Could the lines from the start of the data through the line with "mb = MB(); mb.box((-6.0, 6.25, 0), (XL, 6.45, 2.45));" be set down exactly, with no pictures among them?
## Begin DATA SECTION
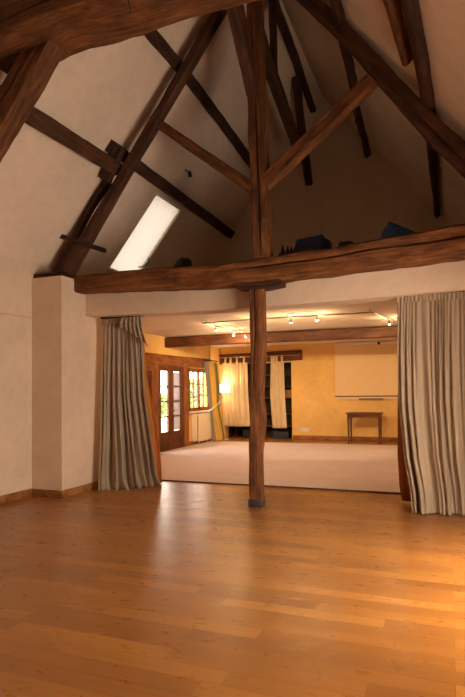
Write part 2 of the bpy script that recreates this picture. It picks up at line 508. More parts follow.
# header wall over the opening, its lower edge sagging a little
xs = [-4.385 + i * (XR + 4.385) / 24 for i in range(25)]
def hz(x): return 2.232 + 0.045 * ((x + 2.1) / 2.3) ** 2 if x < -2.1 else 2.232 + 0.042 * min(1.2, ((x + 2.1) / 2.3)) ** 2
mb = MB()
poly = [(x, hz(x)) for x in xs] + [(XR, 2.60), (-4.385, 2.60)]
mb.prism(poly, 1, 5.955, 6.25)
struct(mb.build('wall_header', M['wall']), 'plaster header wall above the opening')

# rear room: ceiling slab (also the loft floor), walls
mb = MB(); mb.box((-6.4, 6.25, 2.45), (XR + 0.2, YB + 0.9, 2.60))
struct(mb.build('ceiling_rear', M['backceil']), 'low plaster ceiling of the rear room')
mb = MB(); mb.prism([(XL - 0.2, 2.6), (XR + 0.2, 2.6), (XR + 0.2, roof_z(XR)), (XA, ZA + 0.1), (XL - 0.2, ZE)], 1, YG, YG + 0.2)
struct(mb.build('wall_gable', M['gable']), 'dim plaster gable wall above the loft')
# front return of the rear room left of the pier
mb = MB(); mb.box((-6.0, 6.25, 0), (XL, 6.45, 2.45)); struct(mb.build('wall_return', M['yellow']), 'short plaster return behind the pier')

DY0, DY1 = 10.12, 11.30      # french door
WY0, WY1 = 11.56, 12.74      # window
mb = MB()
mb.box((XRL - 0.12, 6.45, 0), (XRL, 9.0, 2.45)); mb.box((XRL - 0.12, 9.0, 1.83), (XRL, 12.85, 2.45))
mb.box((XRL - 0.12, 11.30, 0), (XRL, 12.85, 0.80)); mb.box((XRL - 0.12, WY1, 0.80), (XRL, 12.85, 1.83))
mb.box((-5.80, 12.82, 0), (-5.76, YB + 0.2, 2.45)); mb.box((-5.80, 12.80, 0), (XRL, 12.85, 2.45))
struct(mb.build('wall_rear_left', M['yellow']), 'yellow plaster wall with the doors and window')
AX0, AX1, AZ = -5.62, -3.775, 2.0      # alcove
mb = MB()
mb.box((AX1, YB, 0), (XR + 0.2, YB + 0.2, 2.45)); mb.box((-6.2, YB, AZ), (AX1, YB + 0.2, 2.45)); mb.box((-6.2, YB, 0), (AX0, YB + 0.2, AZ))
struct(mb.build('wall_back', M['yellow']), 'yellow plaster back wall')
mb = MB()
mb.box((AX0 - 0.1, YB + 0.2, 0), (AX0, YB + 0.8, AZ + 0.1)); mb.box((AX1, YB + 0.2, 0), (AX1 + 0.1, YB + 0.8, AZ + 0.1))
mb.box((AX0 - 0.1, YB + 0.7, 0), (AX1 + 0.1, YB + 0.8, AZ + 0.1)); mb.box((AX0 - 0.1, YB + 0.2, AZ), (AX1 + 0.1, YB + 0.8, AZ + 0.1))
struct(mb.build('wall_alcove', M['closet']), 'dark walls of the alcove behind the cream curtains')

# baseboards
mb = MB(); mb.box((XL, YN, 0), (XL + 0.016, YF, 0.097), ch=0.004); struct(mb.build('baseboard_left', M['skirting'], smooth=35), 'oak baseboard along the left wall')
mb = MB(); mb.box((XL, YF - 0.016, 0), (-4.385, YF, 0.092), ch=0.004); mb.box((-4.385, YF - 0.016, 0), (-4.369, 6.45, 0.092), ch=0.004)
struct(mb.build('baseboard_pier', M['skirting'], smooth=35), 'oak baseboard round the pier')
mb = MB(); mb.box((AX1 + 0.02, YB - 0.02, 0), (XR, YB, 0.11), ch=0.004); struct(mb.build('baseboard_back', M['skirting'], smooth=35), 'oak baseboard along the yellow back wall')
mb = MB(); mb.box((XRL, 11.60, 0), (XRL + 0.02, 12.85, 0.1), ch=0.004); mb.box((XRL, 6.45, 0), (XRL + 0.02, 9.0, 0.1), ch=0.004)
struct(mb.build('baseboard_rear_left', M['skirting'], smooth=35), 'oak baseboard below the radiator')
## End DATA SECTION
→ OUTPUT BELOW
Write part 2 of the bpy script that recreates this picture. It picks up at line 508. More parts follow.
# header wall over the opening, its lower edge sagging a little
xs = [-4.385 + i * (XR + 4.385) / 24 for i in range(25)]
def hz(x): return 2.232 + 0.045 * ((x + 2.1) / 2.3) ** 2 if x < -2.1 else 2.232 + 0.042 * min(1.2, ((x + 2.1) / 2.3)) ** 2
mb = MB()
poly = [(x, hz(x)) for x in xs] + [(XR, 2.60), (-4.385, 2.60)]
mb.prism(poly, 1, 5.955, 6.25)
struct(mb.build('wall_header', M['wall']), 'plaster header wall above the opening')

# rear room: ceiling slab (also the loft floor), walls
mb = MB(); mb.box((-6.4, 6.25, 2.45), (XR + 0.2, YB + 0.9, 2.60))
struct(mb.build('ceiling_rear', M['backceil']), 'low plaster ceiling of the rear room')
mb = MB(); mb.prism([(XL - 0.2, 2.6), (XR + 0.2, 2.6), (XR + 0.2, roof_z(XR)), (XA, ZA + 0.1), (XL - 0.2, ZE)], 1, YG, YG + 0.2)
struct(mb.build('wall_gable', M['gable']), 'dim plaster gable wall above the loft')
# front return of the rear room left of the pier
mb = MB(); mb.box((-6.0, 6.25, 0), (XL, 6.45, 2.45)); struct(mb.build('wall_return', M['yellow']), 'short plaster return behind the pier')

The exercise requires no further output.